## TASK TO COMPLETE:
Everything from the line containing "Continue the Blender" down to the line containing "finish(bm, 'skirting_tile', sk, base)" is to be returned exactly; include both boundary lines and leave out all others.

## WORKING DATA:
========================================
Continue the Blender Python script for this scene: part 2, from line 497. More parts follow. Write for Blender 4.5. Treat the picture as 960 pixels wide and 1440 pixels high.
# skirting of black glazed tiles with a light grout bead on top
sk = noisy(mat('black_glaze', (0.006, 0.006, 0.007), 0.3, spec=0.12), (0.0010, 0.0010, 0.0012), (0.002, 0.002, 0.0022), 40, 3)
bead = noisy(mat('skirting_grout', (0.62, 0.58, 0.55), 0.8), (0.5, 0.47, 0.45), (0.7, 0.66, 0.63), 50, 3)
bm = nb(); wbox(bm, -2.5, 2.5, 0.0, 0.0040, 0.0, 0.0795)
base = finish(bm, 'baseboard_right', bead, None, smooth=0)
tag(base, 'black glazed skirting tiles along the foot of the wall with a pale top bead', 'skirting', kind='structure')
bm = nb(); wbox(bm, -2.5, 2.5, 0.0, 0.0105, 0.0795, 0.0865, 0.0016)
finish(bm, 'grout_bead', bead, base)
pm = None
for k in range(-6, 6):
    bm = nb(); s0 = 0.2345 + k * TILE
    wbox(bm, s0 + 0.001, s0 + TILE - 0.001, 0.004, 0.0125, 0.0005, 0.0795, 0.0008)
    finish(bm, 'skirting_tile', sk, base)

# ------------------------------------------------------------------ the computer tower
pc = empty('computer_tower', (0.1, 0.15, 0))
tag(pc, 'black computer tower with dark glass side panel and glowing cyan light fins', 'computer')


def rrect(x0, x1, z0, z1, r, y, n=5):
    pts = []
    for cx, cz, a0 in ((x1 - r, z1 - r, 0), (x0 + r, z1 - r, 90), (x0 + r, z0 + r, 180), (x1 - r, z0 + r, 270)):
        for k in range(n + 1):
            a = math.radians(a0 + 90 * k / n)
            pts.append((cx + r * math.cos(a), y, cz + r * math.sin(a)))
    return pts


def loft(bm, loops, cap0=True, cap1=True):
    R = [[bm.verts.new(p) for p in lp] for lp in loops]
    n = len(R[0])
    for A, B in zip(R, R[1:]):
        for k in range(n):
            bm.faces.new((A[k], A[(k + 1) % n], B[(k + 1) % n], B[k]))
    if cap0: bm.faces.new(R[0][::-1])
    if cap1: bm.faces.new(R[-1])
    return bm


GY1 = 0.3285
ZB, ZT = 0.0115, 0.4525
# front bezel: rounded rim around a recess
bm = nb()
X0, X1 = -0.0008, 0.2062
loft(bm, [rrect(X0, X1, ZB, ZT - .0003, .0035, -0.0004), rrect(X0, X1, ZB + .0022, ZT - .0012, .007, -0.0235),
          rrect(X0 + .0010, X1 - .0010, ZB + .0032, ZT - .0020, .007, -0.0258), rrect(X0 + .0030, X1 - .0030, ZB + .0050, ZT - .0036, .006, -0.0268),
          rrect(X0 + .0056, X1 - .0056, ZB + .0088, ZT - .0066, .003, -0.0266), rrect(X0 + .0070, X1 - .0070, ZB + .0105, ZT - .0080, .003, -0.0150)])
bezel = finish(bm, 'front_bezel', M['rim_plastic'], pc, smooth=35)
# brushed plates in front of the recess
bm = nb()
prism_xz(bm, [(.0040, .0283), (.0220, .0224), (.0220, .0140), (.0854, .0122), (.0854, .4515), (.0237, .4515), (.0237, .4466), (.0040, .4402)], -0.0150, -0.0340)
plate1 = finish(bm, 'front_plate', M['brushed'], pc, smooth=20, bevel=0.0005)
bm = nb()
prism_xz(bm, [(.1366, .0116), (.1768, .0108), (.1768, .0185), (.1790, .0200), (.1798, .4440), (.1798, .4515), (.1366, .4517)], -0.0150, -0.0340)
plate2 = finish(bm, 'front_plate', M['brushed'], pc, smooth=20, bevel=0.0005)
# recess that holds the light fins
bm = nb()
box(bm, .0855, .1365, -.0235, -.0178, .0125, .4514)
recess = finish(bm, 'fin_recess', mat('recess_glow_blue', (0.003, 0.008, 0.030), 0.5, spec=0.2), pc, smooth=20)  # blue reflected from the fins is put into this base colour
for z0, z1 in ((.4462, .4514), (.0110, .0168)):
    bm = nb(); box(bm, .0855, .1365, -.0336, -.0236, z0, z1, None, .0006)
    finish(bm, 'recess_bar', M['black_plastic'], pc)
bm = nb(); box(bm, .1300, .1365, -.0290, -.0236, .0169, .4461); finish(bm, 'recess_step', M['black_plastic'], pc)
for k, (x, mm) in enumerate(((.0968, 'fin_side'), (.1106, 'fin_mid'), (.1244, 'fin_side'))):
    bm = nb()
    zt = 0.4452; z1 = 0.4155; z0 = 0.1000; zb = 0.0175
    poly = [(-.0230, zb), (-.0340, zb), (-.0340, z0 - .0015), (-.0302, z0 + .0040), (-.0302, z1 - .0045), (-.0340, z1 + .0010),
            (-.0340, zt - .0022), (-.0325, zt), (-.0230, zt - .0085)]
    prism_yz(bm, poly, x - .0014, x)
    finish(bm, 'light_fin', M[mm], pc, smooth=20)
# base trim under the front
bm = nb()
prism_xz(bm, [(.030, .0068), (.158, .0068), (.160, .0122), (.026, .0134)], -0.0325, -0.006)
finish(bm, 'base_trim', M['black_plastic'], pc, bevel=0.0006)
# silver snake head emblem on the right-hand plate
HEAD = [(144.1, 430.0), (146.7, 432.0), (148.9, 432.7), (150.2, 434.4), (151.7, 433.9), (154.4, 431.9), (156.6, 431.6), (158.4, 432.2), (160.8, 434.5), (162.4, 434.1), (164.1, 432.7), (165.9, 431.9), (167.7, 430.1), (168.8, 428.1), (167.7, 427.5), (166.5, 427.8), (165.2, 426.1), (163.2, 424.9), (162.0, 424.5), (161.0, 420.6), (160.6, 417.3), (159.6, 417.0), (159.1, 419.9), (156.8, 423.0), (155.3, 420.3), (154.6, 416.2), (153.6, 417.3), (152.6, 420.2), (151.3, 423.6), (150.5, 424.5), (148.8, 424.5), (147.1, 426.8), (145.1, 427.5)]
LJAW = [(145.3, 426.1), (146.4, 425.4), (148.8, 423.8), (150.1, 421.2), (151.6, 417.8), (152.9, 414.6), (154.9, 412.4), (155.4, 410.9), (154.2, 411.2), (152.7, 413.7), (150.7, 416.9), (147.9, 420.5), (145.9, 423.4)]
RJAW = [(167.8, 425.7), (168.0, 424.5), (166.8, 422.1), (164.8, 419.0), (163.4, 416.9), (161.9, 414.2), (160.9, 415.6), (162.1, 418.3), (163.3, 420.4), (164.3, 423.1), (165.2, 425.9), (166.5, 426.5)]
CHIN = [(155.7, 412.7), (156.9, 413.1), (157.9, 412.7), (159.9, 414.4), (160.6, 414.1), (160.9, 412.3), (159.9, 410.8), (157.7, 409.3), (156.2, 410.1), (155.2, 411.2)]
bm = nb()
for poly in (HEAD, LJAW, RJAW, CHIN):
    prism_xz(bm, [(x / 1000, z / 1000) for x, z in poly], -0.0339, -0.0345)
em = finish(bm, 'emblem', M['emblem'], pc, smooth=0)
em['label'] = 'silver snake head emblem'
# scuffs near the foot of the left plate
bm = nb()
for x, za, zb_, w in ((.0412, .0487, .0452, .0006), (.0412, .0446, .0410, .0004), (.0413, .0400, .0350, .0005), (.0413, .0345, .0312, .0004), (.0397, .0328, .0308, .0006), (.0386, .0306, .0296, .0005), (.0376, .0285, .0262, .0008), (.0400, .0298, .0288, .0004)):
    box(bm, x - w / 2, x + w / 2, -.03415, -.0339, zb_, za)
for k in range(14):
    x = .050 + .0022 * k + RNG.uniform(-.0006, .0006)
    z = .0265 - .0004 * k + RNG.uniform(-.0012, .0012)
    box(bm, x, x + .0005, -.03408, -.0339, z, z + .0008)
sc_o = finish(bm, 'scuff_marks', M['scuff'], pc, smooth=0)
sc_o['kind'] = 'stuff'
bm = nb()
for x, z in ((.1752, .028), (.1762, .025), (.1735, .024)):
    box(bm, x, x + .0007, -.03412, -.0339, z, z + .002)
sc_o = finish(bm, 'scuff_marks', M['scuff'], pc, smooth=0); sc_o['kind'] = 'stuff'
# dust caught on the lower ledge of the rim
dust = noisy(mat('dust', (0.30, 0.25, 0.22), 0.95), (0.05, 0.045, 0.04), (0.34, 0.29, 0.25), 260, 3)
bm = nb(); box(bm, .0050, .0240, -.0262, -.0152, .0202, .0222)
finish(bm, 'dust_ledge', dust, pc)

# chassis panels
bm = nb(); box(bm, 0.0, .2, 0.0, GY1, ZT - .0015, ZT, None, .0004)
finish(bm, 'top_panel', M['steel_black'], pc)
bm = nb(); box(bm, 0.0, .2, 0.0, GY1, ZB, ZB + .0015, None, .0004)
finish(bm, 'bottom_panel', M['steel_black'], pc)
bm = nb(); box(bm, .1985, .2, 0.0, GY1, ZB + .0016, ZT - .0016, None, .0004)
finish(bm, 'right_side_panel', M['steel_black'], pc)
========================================
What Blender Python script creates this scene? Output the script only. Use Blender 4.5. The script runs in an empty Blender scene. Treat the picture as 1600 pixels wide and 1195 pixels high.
========================================
## TASK RESPONSE:
Continue the Blender Python script for this scene: part 2, from line 497. More parts follow. Write for Blender 4.5. Treat the picture as 960 pixels wide and 1440 pixels high.
# skirting of black glazed tiles with a light grout bead on top
sk = noisy(mat('black_glaze', (0.006, 0.006, 0.007), 0.3, spec=0.12), (0.0010, 0.0010, 0.0012), (0.002, 0.002, 0.0022), 40, 3)
bead = noisy(mat('skirting_grout', (0.62, 0.58, 0.55), 0.8), (0.5, 0.47, 0.45), (0.7, 0.66, 0.63), 50, 3)
bm = nb(); wbox(bm, -2.5, 2.5, 0.0, 0.0040, 0.0, 0.0795)
base = finish(bm, 'baseboard_right', bead, None, smooth=0)
tag(base, 'black glazed skirting tiles along the foot of the wall with a pale top bead', 'skirting', kind='structure')
bm = nb(); wbox(bm, -2.5, 2.5, 0.0, 0.0105, 0.0795, 0.0865, 0.0016)
finish(bm, 'grout_bead', bead, base)
pm = None
for k in range(-6, 6):
    bm = nb(); s0 = 0.2345 + k * TILE
    wbox(bm, s0 + 0.001, s0 + TILE - 0.001, 0.004, 0.0125, 0.0005, 0.0795, 0.0008)
    finish(bm, 'skirting_tile', sk, base)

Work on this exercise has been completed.